Return verbatim everything from the first line through the line that contains "R = math.radians", and stop there.

Available data
══════════

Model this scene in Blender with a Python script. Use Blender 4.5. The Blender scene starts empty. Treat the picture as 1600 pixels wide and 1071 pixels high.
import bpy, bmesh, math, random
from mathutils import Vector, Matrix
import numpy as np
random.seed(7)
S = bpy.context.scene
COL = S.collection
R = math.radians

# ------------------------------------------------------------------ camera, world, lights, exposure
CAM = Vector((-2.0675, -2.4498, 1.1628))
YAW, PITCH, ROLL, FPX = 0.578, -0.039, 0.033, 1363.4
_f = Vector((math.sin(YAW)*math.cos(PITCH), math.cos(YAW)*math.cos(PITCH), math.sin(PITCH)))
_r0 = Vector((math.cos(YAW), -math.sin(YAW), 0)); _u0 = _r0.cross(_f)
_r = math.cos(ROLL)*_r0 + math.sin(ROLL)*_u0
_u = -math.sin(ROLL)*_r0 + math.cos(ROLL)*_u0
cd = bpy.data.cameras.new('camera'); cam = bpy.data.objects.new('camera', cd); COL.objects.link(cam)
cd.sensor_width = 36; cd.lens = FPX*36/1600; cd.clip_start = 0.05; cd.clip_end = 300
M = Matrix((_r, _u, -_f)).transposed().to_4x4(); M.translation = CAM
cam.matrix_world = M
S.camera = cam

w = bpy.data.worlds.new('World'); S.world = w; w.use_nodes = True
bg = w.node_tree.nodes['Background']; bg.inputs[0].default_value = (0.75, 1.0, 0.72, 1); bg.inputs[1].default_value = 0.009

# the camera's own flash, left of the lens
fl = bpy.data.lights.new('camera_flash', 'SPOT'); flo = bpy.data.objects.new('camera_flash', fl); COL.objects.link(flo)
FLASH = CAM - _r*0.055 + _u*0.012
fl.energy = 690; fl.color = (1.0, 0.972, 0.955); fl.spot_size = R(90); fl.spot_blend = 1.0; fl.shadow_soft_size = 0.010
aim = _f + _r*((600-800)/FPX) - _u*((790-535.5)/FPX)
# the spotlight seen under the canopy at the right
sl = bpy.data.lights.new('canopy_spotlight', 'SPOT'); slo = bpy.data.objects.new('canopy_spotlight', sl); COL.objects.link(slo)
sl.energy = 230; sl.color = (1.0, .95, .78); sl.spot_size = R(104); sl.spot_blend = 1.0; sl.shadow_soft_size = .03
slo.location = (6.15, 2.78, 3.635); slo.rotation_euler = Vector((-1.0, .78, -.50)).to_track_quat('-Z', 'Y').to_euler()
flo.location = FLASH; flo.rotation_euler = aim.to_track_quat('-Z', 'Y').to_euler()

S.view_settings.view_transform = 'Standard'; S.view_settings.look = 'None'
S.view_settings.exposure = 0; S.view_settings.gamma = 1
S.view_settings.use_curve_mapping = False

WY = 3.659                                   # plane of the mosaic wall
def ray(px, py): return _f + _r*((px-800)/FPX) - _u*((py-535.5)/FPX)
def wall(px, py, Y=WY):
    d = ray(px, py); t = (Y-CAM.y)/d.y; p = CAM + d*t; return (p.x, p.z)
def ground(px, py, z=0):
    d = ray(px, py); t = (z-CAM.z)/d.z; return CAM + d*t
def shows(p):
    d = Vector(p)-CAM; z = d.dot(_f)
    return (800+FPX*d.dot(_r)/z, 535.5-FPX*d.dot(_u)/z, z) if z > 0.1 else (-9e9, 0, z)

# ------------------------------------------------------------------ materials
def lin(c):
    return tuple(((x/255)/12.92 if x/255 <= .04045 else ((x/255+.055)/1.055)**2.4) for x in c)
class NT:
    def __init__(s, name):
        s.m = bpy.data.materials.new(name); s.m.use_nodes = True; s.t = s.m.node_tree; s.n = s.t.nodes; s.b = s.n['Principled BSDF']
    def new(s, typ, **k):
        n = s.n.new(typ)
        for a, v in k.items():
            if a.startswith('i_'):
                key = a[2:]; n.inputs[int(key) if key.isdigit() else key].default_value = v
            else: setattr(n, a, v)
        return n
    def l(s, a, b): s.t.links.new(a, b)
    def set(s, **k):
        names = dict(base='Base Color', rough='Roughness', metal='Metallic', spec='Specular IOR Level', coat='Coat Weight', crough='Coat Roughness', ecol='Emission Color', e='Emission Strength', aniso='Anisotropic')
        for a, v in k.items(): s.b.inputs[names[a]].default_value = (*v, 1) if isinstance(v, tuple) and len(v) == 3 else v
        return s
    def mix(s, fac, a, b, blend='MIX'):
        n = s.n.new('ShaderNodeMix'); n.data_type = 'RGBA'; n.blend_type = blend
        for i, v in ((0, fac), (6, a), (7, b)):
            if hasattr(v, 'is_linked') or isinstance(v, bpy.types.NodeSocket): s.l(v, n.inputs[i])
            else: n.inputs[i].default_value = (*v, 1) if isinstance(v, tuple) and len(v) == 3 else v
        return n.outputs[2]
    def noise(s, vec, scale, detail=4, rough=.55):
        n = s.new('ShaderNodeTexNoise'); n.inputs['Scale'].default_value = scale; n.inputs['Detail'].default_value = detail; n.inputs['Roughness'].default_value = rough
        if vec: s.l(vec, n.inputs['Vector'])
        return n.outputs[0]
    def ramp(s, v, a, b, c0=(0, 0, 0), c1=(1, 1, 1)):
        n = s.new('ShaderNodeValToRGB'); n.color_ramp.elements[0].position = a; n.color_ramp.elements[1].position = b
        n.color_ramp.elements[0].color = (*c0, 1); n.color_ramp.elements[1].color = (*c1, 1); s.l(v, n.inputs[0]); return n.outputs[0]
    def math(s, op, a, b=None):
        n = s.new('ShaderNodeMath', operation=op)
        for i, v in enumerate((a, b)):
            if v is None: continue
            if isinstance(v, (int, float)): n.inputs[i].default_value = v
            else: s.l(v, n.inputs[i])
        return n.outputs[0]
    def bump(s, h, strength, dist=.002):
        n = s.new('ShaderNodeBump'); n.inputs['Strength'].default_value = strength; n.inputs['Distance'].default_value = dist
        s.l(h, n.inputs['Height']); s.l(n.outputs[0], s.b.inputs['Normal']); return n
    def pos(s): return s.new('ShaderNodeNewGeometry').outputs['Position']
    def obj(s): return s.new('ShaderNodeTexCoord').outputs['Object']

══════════

Finished answer
Model this scene in Blender with a Python script. Use Blender 4.5. The Blender scene starts empty. Treat the picture as 1600 pixels wide and 1071 pixels high.
import bpy, bmesh, math, random
from mathutils import Vector, Matrix
import numpy as np
random.seed(7)
S = bpy.context.scene
COL = S.collection
R = math.radians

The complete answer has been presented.